Quake has Mississippians taking second look at nuclear reactors

Mar 16 - McClatchy-Tribune Regional News - Karen Nelson The Sun Herald, Biloxi, Miss.

 

Mississippi has one nuclear power plant, Grand Gulf at Port Gibson, about 200 miles from the Coast. And that plant has only one reactor.

Within a year, it will be the largest single nuclear reactor in the United States. And it sits in the fringe area of a quake zone for the New Madrid fault, the most active fault in the central United States.

But MEMA Director Mike Womack said Tuesday the public needs to understand that there's very little risk of Grand Gulf being damaged by an earthquake.

The question has come up, in light of the earthquake in Japan that crippled a six-reactor nuclear plant at Fukushima. Fukushima and Grand Gulf both have boiling water-type reactors.

Womack said, "The farther you get from Memphis the less damage we anticipate from a large earthquake that would affect northern Mississippi."

He said the New Madrid fault line just barely extends into Mississippi. And he had a chart that shows what scientists estimate a major quake would feel like in areas of the state.

Womack was leaving a planning session Tuesday for a national quake response exercise to be held in May and involve 10 states. But the exercise doesn't include the county where Grand Gulf is located.

What the scientists estimate, he said, would be noticeable shaking in South Mississippi and damage would be light -- pictures shaking on a desk, pictures falling off a wall, but nothing that would affect a nuclear power plant.

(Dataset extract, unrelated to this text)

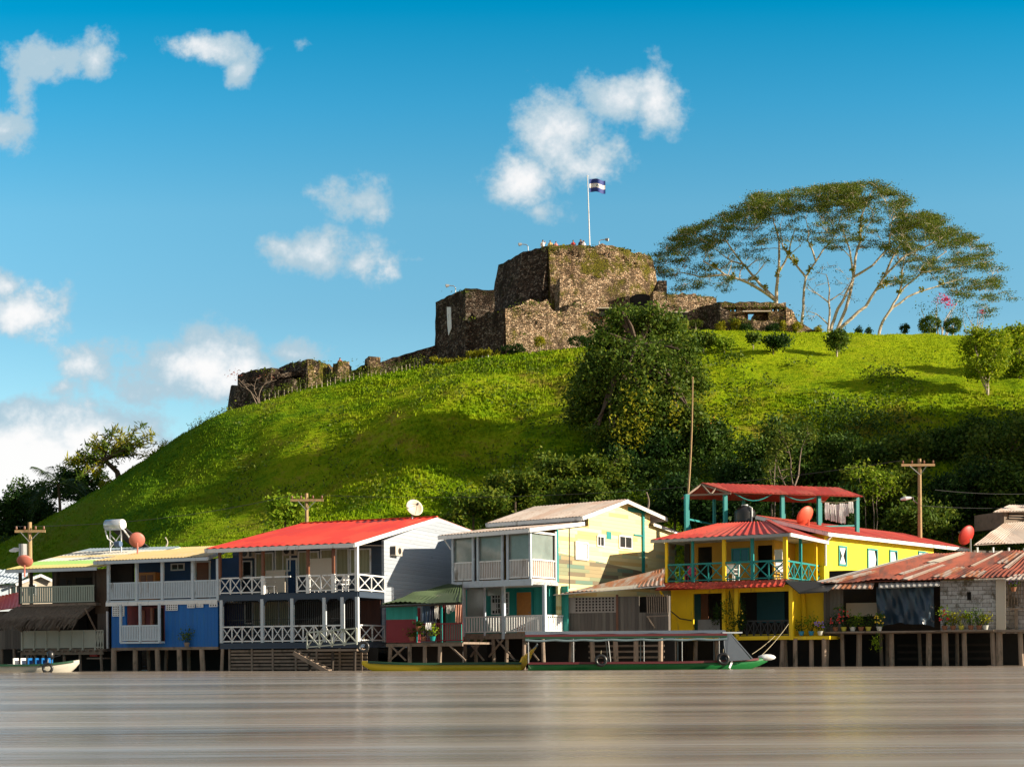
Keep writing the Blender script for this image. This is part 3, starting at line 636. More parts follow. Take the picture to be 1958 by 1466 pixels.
# ---------------------------------------------------------------- people on the keep
def skin_body(name,joints,edges,rad,mat,parent):
    me=bpy.data.meshes.new(name); me.from_pydata(joints,edges,[]); me.materials.append(mat)
    o=bpy.data.objects.new(name,me); COL.objects.link(o); o.parent=parent
    bpy.context.view_layer.objects.active=o
    s=o.modifiers.new('skin','SKIN')
    if not me.skin_vertices: me.attributes  # skin layer is made with the modifier
    for i,r in enumerate(rad): me.skin_vertices[0].data[i].radius=(r,r*.8)
    me.skin_vertices[0].data[0].use_root=True
    b=o.modifiers.new('sub','SUBSURF'); b.levels=1; b.render_levels=2
    return o
def person(u,v,Y,h,face,shirt,lab,arms=0,hair=True,group='people standing on the keep'):
    top=at(u,v,Y); r=empty('person',(top.x,top.y,top.z-h),face,lab,'person',group=group); k=h/1.7
    bent={0:[(.26,-.02,1.12),(.27,-.10,.86)],1:[(.27,-.10,1.14),(.12,-.34,1.20)],2:[(.30,-.05,1.30),(.18,-.16,1.58)]}[arms]
    J=[(0,0,.92),(0,0,1.12),(0,0,1.36),(0,-.01,1.48),(0,-.02,1.58),(0,-.02,1.66),
       (.18,0,1.38),bent[0],bent[1],(-.18,0,1.38),(-.25,-.03,1.12),(-.24,-.10,.88),
       (.1,0,.88),(.11,-.02,.48),(.11,0,.08),(.11,-.13,.03),(-.1,0,.88),(-.12,0,.48),(-.12,.02,.08),(-.12,-.11,.03)]
    E=[(0,1),(1,2),(2,3),(3,4),(4,5),(2,6),(6,7),(7,8),(2,9),(9,10),(10,11),(0,12),(12,13),(13,14),(14,15),(0,16),(16,17),(17,18),(18,19)]
    Rd=[.15,.13,.15,.055,.095,.08,.07,.05,.035,.07,.05,.035,.10,.065,.045,.04,.10,.065,.045,.04]
    J=[tuple(c*k for c in p) for p in J]
    skin_body('body',J,E,[x*k for x in Rd],M['skin'],r)
    # shirt and trousers as shells over the body
    MB().tube([(0,0,.9*k),(0,0,1.1*k),(0,0,1.34*k),(0,0,1.45*k)],[.175*k,.165*k,.20*k,.09*k],12).build('shirt',shirt,r,True)
    mb=MB(); 
    mb.tube([(-.08*k,0,.96*k),(.08*k,0,.96*k)],[.1*k,.1*k],8)
    for s in (1,-1): mb.tube([(s*.06*k,0,.97*k),(s*.115*k,0,.5*k),(s*.118*k,0,.1*k)],[.115*k,.08*k,.065*k],8)
    mb.build('trousers',M['cloth_n'],r,True)
    mb=MB()
    for s,b in ((1,bent[0]),(-1,(-.25,-.03,1.12))): MB().tube([(s*.15*k,0,1.38*k),tuple(c*k for c in b)],[.085*k,.065*k],8).build("sleeve",shirt,r,True)

    MB().ball((0,.015*k,1.655*k),(.098*k,.105*k,.075*k),10).build('hair',M['hair'],r,True)
    mb=MB()
    for s in (1,-1): MB().ball((s*.035*k,-.10*k,1.62*k),.012*k,6).build("eye",M["hair"],r)
    MB().ball((0,-.108*k,1.595*k),(.013*k,.022*k,.022*k),6).build('nose',M['skin'],r)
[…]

The chart he had was developed by the Mid-America Earthquake Center at the University of Illinois and Virginia Tech.

Grand Gulf is at the lower end of what they consider to be moderate damage, Womack said, cracks in plaster and masonry, small slides along creek banks and cracks in concrete ditches.

"None of this should impact our nuclear facilities," he said. "They were built much stronger. They're more concerned about 150 mph hurricane-force winds."

But there are two nuclear reactors closer to the Coast than Grand Gulf. Entergy is the majority owner of all three. One is the Waterford plant southwest of New Orleans.

It is less than 100 miles from Gulfport. And the other is the River Bend plant, on the Mississippi River about halfway between New Orleans and Port Gibson. It's is about 125 miles from the Coast. All three were built about the same time and are about 25 years old.

"As you go further down to the Louisiana plants," Womack said, "they fall under a light category -- dishes broken, pictures off the wall, furniture overturned and cracks in masonry."

Age and ability

Grand Gulf is undergoing a $510 million upgrade that will enable it to produce 1,443 megawatts of power at its peak, surpassing the output of any other single reactor in the United States. And at 25 years of age, it is not considered old.

Mike Bowling, communications director for Entergy's nuclear fleet, said there hasn't been nuclear-plant construction in the United States in at least two decades, until now. It is expected that four to six new units may come on line by 2018.

State Public Service Commissioner Leonard Bentz said Tuesday he's worried that the incident in Japan will undermine public opinion and erase years of good will.

"The U.S. was finally grasping the nuclear move to electricity," he said. "I'm nervous that (Three Mile Island) is going to come back into the equation and put nuclear power back on the back burner.

"It's the most efficient and best way to produce energy," he said.

Bowling said the Nuclear Regulatory Commission requires plants be built with the most severe historically recorded natural disasters for the area in mind.

Grand Gulf is 280 miles from the New Madrid fault, yet its potential quakes were taken into consideration when the plant was built, he said.

The big ones

The 1811 and 1812 quakes made the Mississippi River run backwards north of Memphis and in northwest Tennessee. The quakes were felt for 1,200 miles in any direction, throughout Louisiana, even in New Orleans.

Gary Patterson, with the Center for Earthquake Research and Information at the University of Memphis, said that in an instant a 15-foot wall of earth shot up along a line that ran for 40 miles. It cut through the path of the Mississippi River in more than one place, raising the downstream side of the river, like tilting a playing field.

"It's documented in the surface geology of the area," he said.

But that happened in northwest Tennessee and Missouri.

The southwest arm of the quake zone is close to Memphis and that's where the closest danger would be for Mississippi.